Além disso, era importante e ainda mais excitante para mim a oportunidade de se aproximar dos processos mais antigos, aquele com o qual a minha herança me fazia relacionar.

Este é o primeiro nó entre a minha história e a do cinema. A herança da fotografia. Como disse no começo da conversa, o cinema foi criado por dois irmãos, Auguste e Louis Lumière. Além do curioso fato de seus sobrenomes significarem “Luz” e de ser a luz a matéria prima do cinema e da fotografia, os dois rapazes faziam parte de uma mesma família.  Como já explicitei neste depoimento, o meu primeiro contato com imagens e cinema também veio por conta da minha (nossa) família. A escolha por esta arte de imagens não deixa de ser uma herança que passa de geração em geração.

Enfim, além de todo o apoio que meu pai, meus primos fotógrafos – Sávio, Lia e Tibico – que também me ensinaram sobre fotografia ou me influenciaram com os seus talentos – me deram e me dão na minha decisão de fazer parte desse mundo do cinema, a minha relação com a família ainda se aprofunda mais. Eis que os meus mais importantes filmes, aqueles que tiveram reconhecimento e até ganharam festivais, tem como conteúdo a minha própria família. O primeiro deles, “Jaime”, o nome que leva o meu pai e o meu avô, tem como objeto principal a relação de amor entre esses dois personagens importantíssimos na minha vida.
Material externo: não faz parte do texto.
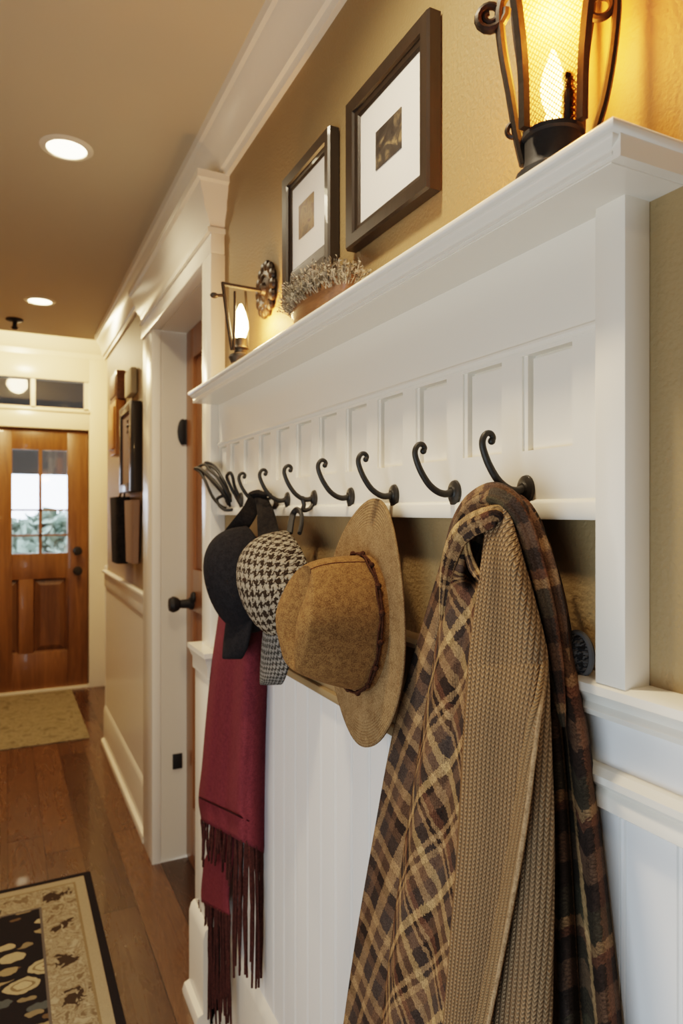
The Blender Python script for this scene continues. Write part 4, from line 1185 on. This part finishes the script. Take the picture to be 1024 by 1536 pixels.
bm = new(); cloth(bm, Le, Re, 985, .560, mk(Le, Re, .0125), 8, 120, 0, 1, lin=True); obj('hem_band', bm, 'knit_hem', ks, auto=80, solid=.006)
bm = new(); hd = mk(Le, Re, .0150); hv = [1000+i*9 for i in range(78)]
tube(bm, [P(interp(Re, v)-1, v, x=-hd(1, 0, v)) for v in hv], .0022, 8); obj('hem_edge', bm, 'knit_edge', ks)

# --- burgundy scarf with fringe
bs = thing('fringed_scarf', 'burgundy scarf with long dark fringe hanging under the black cap', 'scarf', P(355, 920, x=-.06))
Lb = [(805,356),(850,338),(930,328),(1000,318),(1080,310),(1150,304),(1200,299),(1230,303),(1300,305)]
Rb = [(805,388),(850,396),(930,399),(1000,399),(1080,398),(1150,397),(1230,396),(1300,395)]
def depS(s, t, v):
    return .052-.026*s*s+.026*math.sin(s*PI)**.7+.011*math.sin(s*11+.5)*sm(860,1120,v)+.003*math.sin(s*24)*sm(900,1150,v)
def bsf(s, t):
    v1 = 1230+(1280-1230)*s; v = 805+(v1-805)*t
    u = interp(Lb, v)*(1-s)+interp(Rb, v)*s
    return P(u, v, x=-depS(s, t, v))
bm = new(); grid(bm, bsf, 40, 70); obj('front_drape', bm, 'burg', bs, auto=80, solid=.006)
bm = new(); tube(bm, [bsf(s, .915+.0*s)+Vector((-.0065,0,0)) for s in [i/30 for i in range(1, 30)]], .0022, 6); obj('seam', bm, 'burg_seam', bs)
Lk2 = [(1180,312),(1250,306),(1300,301),(1345,298),(1375,303)]; Rk2 = [(1180,350),(1250,352),(1300,348),(1345,343),(1375,345)]
def bs2(s, t):
    v1 = 1350+25*s; v = 1180+(v1-1180)*t
    return P(interp(Lk2, v)*(1-s)+interp(Rk2, v)*s, v, x=-.034-.016*sm(1230,1300,v)-.010*math.sin(s*PI)-.003*math.sin(s*9))
bm = new(); grid(bm, bs2, 24, 30); obj('back_drape', bm, 'burg', bs, auto=80, solid=.005)
def tassel(p, L, wob, r=.0036, mat='burg_dark'):
    bm = new(); n = 10; ph = random.random()*6; pts = []; rr = []
    for i in range(n+1):
        f = i/n
        pts.append(Vector(p)+Vector((wob*.5*math.sin(ph+f*3), wob*math.sin(ph*2+f*2.4)*f, -L*f)))
        rr.append(r*(.9+.12*math.sin(i*2.2)) if f < .9 else r*.7)
    tube(bm, pts, rr, 6); obj('tassel', bm, mat, bs)
for k in range(32):
    s = (k+.5)/32; p = bsf(s, 1.0)+Vector((random.uniform(-.004,.004), 0, .004))
    tassel(p, random.uniform(.26,.34) if s > .5 else random.uniform(.06,.13), .006, .0040)
for k in range(28):
    s = (k+.5)/28; p = bs2(s, 1.0)+Vector((random.uniform(-.003,.003), 0, .004))
    tassel(p, random.uniform(.19,.33) if s > .2 else random.uniform(.06,.12), .006, .0038, 'burg_dark')

# ================================================================== LIGHT
wd = bpy.data.worlds.new('world'); SC.world = wd; wd.use_nodes = True
bg = wd.node_tree.nodes['Background']; bg.inputs[0].default_value = (.82, .90, 1, 1); bg.inputs[1].default_value = 7.0
# further recessed lamps along the hall (outside the view)
for (x, y, w) in ((-.42, .76, 38), (-.55, -.6, 10)):
    lamp('can_light', (x, y, ZC-.02), w, (1, .80, .55), .05, 'SPOT', spot_size=2.5, spot_blend=.8)
lamp('foyer_light', (-.45, 4.85, 2.5), 42, (1, .72, .38), .08)
d = lamp('daylight', (-1.38, -.1, .80), 13, (.66, .83, 1.0), typ='AREA', shape='RECTANGLE', size=.9, size_y=1.0)
d.rotation_euler = (Vector((1, .12, -.05))).to_track_quat('-Z', 'Y').to_euler()
f_ = lamp('hall_fill', (-1.38, 1.3, 1.0), 6, (1, .92, .80), typ='AREA', shape='RECTANGLE', size=1.2, size_y=1.2)
f_.rotation_euler = (Vector((1, .1, -.15))).to_track_quat('-Z', 'Y').to_euler()
SC.view_settings.view_transform = 'Filmic'
SC.view_settings.look = 'Medium High Contrast'
SC.view_settings.exposure = 0.36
Sua sinopse já diz tudo - Jaime em francês significa “eu amo”'. É um filme ato-de-amor de pai para filho, filha para pai.

O segundo filme se chama “A Namorada do Meu Pai” e ele foi feito da mesma maneira que meu pai se relacionava com os filmes do pai dele. Vasculhando as imagens antigas do meu pai, eu encontrei um rolo de super 8 que mostrava uma de suas muitas namoradas, e o filme é isso. Assim como os Lumières no seu primeiro filme, “A Namorada do Meu Pai” não passa de 1 minuto e seu nome é tão auto-explicativo como era “A Chegada do Trem na Estação”.
Pois bem, é nessa confusão entre arte e vida que encontro no cinema e na relação com a família, um pouco mais de mim, permitindo me perder e me misturar na história de uma arte que me põe em movimento, a ponto de gerar tanto movimento que hoje estou aqui na França, o berço do cinema, tendo a oportunidade de aprofundar meus estudos e de entender um pouco mais sobre o meu próprio berço.